マツダ「RX-VISION」の車両名称が漢字一文字にならなかった理由:車両デザイン マツダ RX-VISION インタビュー(1/2 ページ)
マツダが「東京モーターショー2015」で世界初公開した、本格スポーツカーのデザインコンセプト「RX-VISION」。同社執行役員 デザイン本部長の前田育男氏に、RX-VISIONでどのようなデザインを目指したのか聞いた。
マツダが「東京モーターショー2015」のプレスブリーフィングで世界初公開した、本格スポーツカーのデザインコンセプト「Mazda RX-VISION(以下、RX-VISION)」。次世代ロータリーエンジン「SKYACTIV-R」を搭載する本格スポーツカーであり、同社が世界で初めて実用化と量産に成功したロータリーエンジンに対する“夢”を形にしたクルマだ。
外形寸法は全長4389×全幅1925×全高1160mmで、ホイールベースは2700mm。極端なロングノーズと、エンジンサイズの小ささが特徴であるロータリーエンジンに由来するボンネットの低さ、そして同社執行役員 デザイン本部長の前田育男氏が「作りたいものをフルスイングで作った」と語る車両デザインが印象的だ。
前田氏に、RX-VISIONのデザインについて聞いたところ、第一声として出てきたのは「色っぽい、つやっぽいクルマを作りたかった。“色気”と“マシン”を研ぎ澄ましていった結果、生まれたのがRX-VISION」だと述べている。
「ブランドをけん引する強さを見せたい」
RX-VISIONは、車両名の冒頭にある「RX」にある通り、ロータリーエンジンを搭載するスポーツカーの後継モデルとなるデザインコンセプトだ。ただし、「コスモスポーツ」や「RX-7」、「RX-8」のそのまま延長線上にあるわけではない。マツダの現在のデザインテーマである「魂動(こどう)−Soul of Motion」(以下、魂動デザイン)を、進化(深化)させることも意図している。
魂動デザインは、マツダデザインの伝統ともいえる「動き」を根本に置きながら、「形に命を与える」という哲学の基で、手法という名の引き出しを使って表現の範囲を広げている。

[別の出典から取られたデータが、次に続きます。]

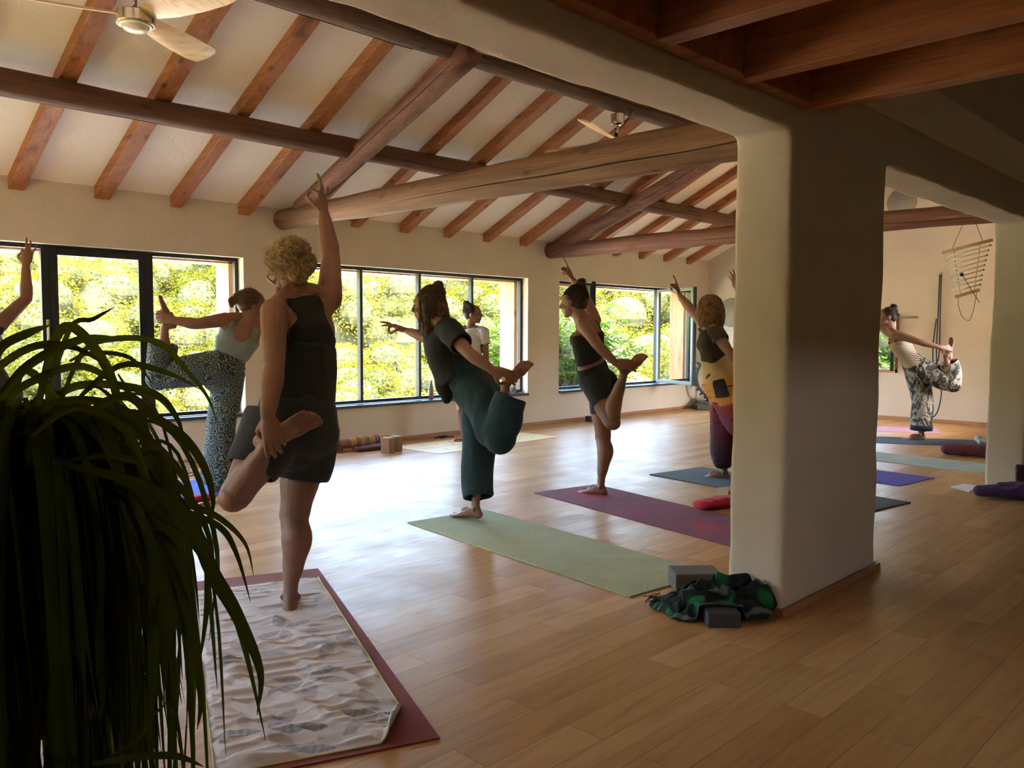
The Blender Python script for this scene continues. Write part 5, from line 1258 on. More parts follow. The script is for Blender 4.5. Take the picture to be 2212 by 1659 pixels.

既に、「CX-5」「アテンザ」「アクセラ」「デミオ」「CX-3」「ロードスター」の6車種に魂動デザインが採用されているが、RX-VISIONはこれらの「次のジェネレーション」(前田氏)を示すビジョンモデルとしての位置付けも担う。前田氏は、「ロータリーエンジンを載せたスポーツカーのビジョンコンセプトをピュアにデザインした。そして何より、ブランドをけん引する強さを見せたかった」と説明する。
RX-VISIONでは「日本の美意識」を表現したいという意図もあった。「ずっと日本の美意識を感じさせるようなものを作りたいと思っていた。シンプルな造形だが、光が当たるとドラマチックに見え方が変わっていく。そういった繊細な光の動きによる変化は、日本の美意識につながると考えた」(同氏)という。
RX-VISIONのボディカラーは、魂動デザインのイメージカラーとして親しまれている「ソウルレッド」と同じく赤色だ。しかしソウルレッドをそのまま用いるのではなく、エネルギッシュな鮮やかさと深みのコントラストを強めた、特別な赤色を採用しているということだった。